- Stored data
>> START

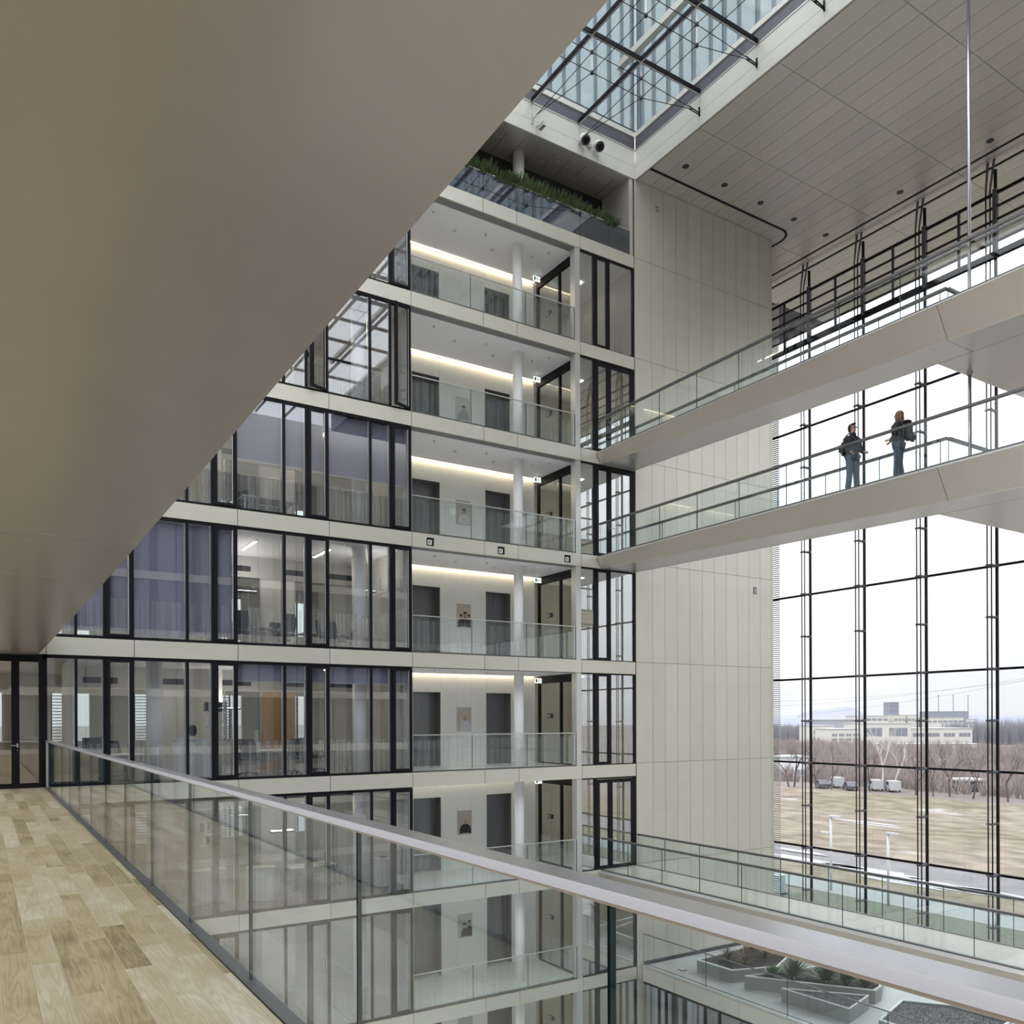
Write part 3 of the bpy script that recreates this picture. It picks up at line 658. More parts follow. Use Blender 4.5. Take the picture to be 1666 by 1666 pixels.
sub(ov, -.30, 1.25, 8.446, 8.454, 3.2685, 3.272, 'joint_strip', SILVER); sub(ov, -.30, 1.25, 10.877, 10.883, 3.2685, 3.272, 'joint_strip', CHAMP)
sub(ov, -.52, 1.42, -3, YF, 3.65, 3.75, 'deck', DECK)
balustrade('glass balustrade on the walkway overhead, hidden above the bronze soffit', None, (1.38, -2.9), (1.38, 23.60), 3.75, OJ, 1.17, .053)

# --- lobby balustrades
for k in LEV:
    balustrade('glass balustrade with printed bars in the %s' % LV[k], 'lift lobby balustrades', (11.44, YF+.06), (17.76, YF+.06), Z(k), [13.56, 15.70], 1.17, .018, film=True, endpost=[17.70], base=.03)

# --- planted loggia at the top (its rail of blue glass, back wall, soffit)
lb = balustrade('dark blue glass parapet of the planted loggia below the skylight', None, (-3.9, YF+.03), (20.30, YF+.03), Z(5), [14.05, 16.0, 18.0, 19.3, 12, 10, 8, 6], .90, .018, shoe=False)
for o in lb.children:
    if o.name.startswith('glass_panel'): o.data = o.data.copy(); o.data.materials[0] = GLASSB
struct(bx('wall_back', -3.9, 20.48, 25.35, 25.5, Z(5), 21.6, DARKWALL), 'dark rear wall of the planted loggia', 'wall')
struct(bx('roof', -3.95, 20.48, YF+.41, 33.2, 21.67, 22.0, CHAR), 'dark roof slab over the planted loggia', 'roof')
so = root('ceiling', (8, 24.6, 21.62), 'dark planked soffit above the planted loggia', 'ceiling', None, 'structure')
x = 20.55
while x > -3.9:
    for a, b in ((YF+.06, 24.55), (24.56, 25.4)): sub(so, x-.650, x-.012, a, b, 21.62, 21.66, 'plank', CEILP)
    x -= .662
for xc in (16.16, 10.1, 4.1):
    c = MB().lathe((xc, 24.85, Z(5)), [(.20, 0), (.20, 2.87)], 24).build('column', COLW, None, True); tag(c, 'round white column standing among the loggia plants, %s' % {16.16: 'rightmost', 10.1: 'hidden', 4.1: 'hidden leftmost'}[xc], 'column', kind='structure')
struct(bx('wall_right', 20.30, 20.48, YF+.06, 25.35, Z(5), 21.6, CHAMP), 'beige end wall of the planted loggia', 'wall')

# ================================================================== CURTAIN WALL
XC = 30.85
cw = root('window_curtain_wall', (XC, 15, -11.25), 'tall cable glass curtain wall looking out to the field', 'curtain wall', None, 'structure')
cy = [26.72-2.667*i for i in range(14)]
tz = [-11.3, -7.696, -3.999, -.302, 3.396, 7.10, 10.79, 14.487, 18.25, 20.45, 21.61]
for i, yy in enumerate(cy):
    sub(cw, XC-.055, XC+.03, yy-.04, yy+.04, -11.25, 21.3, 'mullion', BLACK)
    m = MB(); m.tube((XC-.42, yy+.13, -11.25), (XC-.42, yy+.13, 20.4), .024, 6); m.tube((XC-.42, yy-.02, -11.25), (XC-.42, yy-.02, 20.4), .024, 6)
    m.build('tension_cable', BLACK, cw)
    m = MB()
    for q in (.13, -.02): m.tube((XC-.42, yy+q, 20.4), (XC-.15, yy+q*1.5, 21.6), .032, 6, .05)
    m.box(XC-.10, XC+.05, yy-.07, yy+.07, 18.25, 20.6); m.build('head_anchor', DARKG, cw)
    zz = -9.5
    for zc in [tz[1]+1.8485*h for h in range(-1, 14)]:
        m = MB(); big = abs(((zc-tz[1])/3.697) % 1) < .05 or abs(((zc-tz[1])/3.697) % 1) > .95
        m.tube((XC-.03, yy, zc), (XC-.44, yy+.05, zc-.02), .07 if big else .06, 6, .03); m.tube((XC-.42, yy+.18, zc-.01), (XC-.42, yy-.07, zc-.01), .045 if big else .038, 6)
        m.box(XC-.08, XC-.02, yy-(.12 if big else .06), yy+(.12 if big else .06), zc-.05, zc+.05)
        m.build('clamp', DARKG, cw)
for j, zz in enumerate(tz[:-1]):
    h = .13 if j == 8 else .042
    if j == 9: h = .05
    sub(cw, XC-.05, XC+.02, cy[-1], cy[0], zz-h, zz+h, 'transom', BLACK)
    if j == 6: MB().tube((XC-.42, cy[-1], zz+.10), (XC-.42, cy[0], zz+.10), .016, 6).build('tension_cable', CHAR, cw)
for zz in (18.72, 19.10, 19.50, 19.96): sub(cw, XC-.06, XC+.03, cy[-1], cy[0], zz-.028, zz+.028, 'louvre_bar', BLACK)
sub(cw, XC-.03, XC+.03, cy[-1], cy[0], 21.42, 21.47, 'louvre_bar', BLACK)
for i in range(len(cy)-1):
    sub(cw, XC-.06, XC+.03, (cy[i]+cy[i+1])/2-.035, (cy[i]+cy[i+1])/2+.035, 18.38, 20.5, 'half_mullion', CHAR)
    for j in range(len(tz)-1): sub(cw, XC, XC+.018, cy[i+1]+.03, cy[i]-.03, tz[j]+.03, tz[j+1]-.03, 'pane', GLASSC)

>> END

- Direction
From the data above, write out everything exactly except the pictures.

- Finished exercise
Write part 3 of the bpy script that recreates this picture. It picks up at line 658. More parts follow. Use Blender 4.5. Take the picture to be 1666 by 1666 pixels.
sub(ov, -.30, 1.25, 8.446, 8.454, 3.2685, 3.272, 'joint_strip', SILVER); sub(ov, -.30, 1.25, 10.877, 10.883, 3.2685, 3.272, 'joint_strip', CHAMP)
sub(ov, -.52, 1.42, -3, YF, 3.65, 3.75, 'deck', DECK)
balustrade('glass balustrade on the walkway overhead, hidden above the bronze soffit', None, (1.38, -2.9), (1.38, 23.60), 3.75, OJ, 1.17, .053)

# --- lobby balustrades
for k in LEV:
    balustrade('glass balustrade with printed bars in the %s' % LV[k], 'lift lobby balustrades', (11.44, YF+.06), (17.76, YF+.06), Z(k), [13.56, 15.70], 1.17, .018, film=True, endpost=[17.70], base=.03)

# --- planted loggia at the top (its rail of blue glass, back wall, soffit)
lb = balustrade('dark blue glass parapet of the planted loggia below the skylight', None, (-3.9, YF+.03), (20.30, YF+.03), Z(5), [14.05, 16.0, 18.0, 19.3, 12, 10, 8, 6], .90, .018, shoe=False)
for o in lb.children:
    if o.name.startswith('glass_panel'): o.data = o.data.copy(); o.data.materials[0] = GLASSB
struct(bx('wall_back', -3.9, 20.48, 25.35, 25.5, Z(5), 21.6, DARKWALL), 'dark rear wall of the planted loggia', 'wall')
struct(bx('roof', -3.95, 20.48, YF+.41, 33.2, 21.67, 22.0, CHAR), 'dark roof slab over the planted loggia', 'roof')
so = root('ceiling', (8, 24.6, 21.62), 'dark planked soffit above the planted loggia', 'ceiling', None, 'structure')
x = 20.55
while x > -3.9:
    for a, b in ((YF+.06, 24.55), (24.56, 25.4)): sub(so, x-.650, x-.012, a, b, 21.62, 21.66, 'plank', CEILP)
    x -= .662
for xc in (16.16, 10.1, 4.1):
    c = MB().lathe((xc, 24.85, Z(5)), [(.20, 0), (.20, 2.87)], 24).build('column', COLW, None, True); tag(c, 'round white column standing among the loggia plants, %s' % {16.16: 'rightmost', 10.1: 'hidden', 4.1: 'hidden leftmost'}[xc], 'column', kind='structure')
struct(bx('wall_right', 20.30, 20.48, YF+.06, 25.35, Z(5), 21.6, CHAMP), 'beige end wall of the planted loggia', 'wall')

# ================================================================== CURTAIN WALL
XC = 30.85
cw = root('window_curtain_wall', (XC, 15, -11.25), 'tall cable glass curtain wall looking out to the field', 'curtain wall', None, 'structure')
cy = [26.72-2.667*i for i in range(14)]
tz = [-11.3, -7.696, -3.999, -.302, 3.396, 7.10, 10.79, 14.487, 18.25, 20.45, 21.61]
for i, yy in enumerate(cy):
    sub(cw, XC-.055, XC+.03, yy-.04, yy+.04, -11.25, 21.3, 'mullion', BLACK)
    m = MB(); m.tube((XC-.42, yy+.13, -11.25), (XC-.42, yy+.13, 20.4), .024, 6); m.tube((XC-.42, yy-.02, -11.25), (XC-.42, yy-.02, 20.4), .024, 6)
    m.build('tension_cable', BLACK, cw)
    m = MB()
    for q in (.13, -.02): m.tube((XC-.42, yy+q, 20.4), (XC-.15, yy+q*1.5, 21.6), .032, 6, .05)
    m.box(XC-.10, XC+.05, yy-.07, yy+.07, 18.25, 20.6); m.build('head_anchor', DARKG, cw)
    zz = -9.5
    for zc in [tz[1]+1.8485*h for h in range(-1, 14)]:
        m = MB(); big = abs(((zc-tz[1])/3.697) % 1) < .05 or abs(((zc-tz[1])/3.697) % 1) > .95
        m.tube((XC-.03, yy, zc), (XC-.44, yy+.05, zc-.02), .07 if big else .06, 6, .03); m.tube((XC-.42, yy+.18, zc-.01), (XC-.42, yy-.07, zc-.01), .045 if big else .038, 6)
        m.box(XC-.08, XC-.02, yy-(.12 if big else .06), yy+(.12 if big else .06), zc-.05, zc+.05)
        m.build('clamp', DARKG, cw)
for j, zz in enumerate(tz[:-1]):
    h = .13 if j == 8 else .042
    if j == 9: h = .05
    sub(cw, XC-.05, XC+.02, cy[-1], cy[0], zz-h, zz+h, 'transom', BLACK)
    if j == 6: MB().tube((XC-.42, cy[-1], zz+.10), (XC-.42, cy[0], zz+.10), .016, 6).build('tension_cable', CHAR, cw)
for zz in (18.72, 19.10, 19.50, 19.96): sub(cw, XC-.06, XC+.03, cy[-1], cy[0], zz-.028, zz+.028, 'louvre_bar', BLACK)
sub(cw, XC-.03, XC+.03, cy[-1], cy[0], 21.42, 21.47, 'louvre_bar', BLACK)
for i in range(len(cy)-1):
    sub(cw, XC-.06, XC+.03, (cy[i]+cy[i+1])/2-.035, (cy[i]+cy[i+1])/2+.035, 18.38, 20.5, 'half_mullion', CHAR)
    for j in range(len(tz)-1): sub(cw, XC, XC+.018, cy[i+1]+.03, cy[i]-.03, tz[j]+.03, tz[j+1]-.03, 'pane', GLASSC)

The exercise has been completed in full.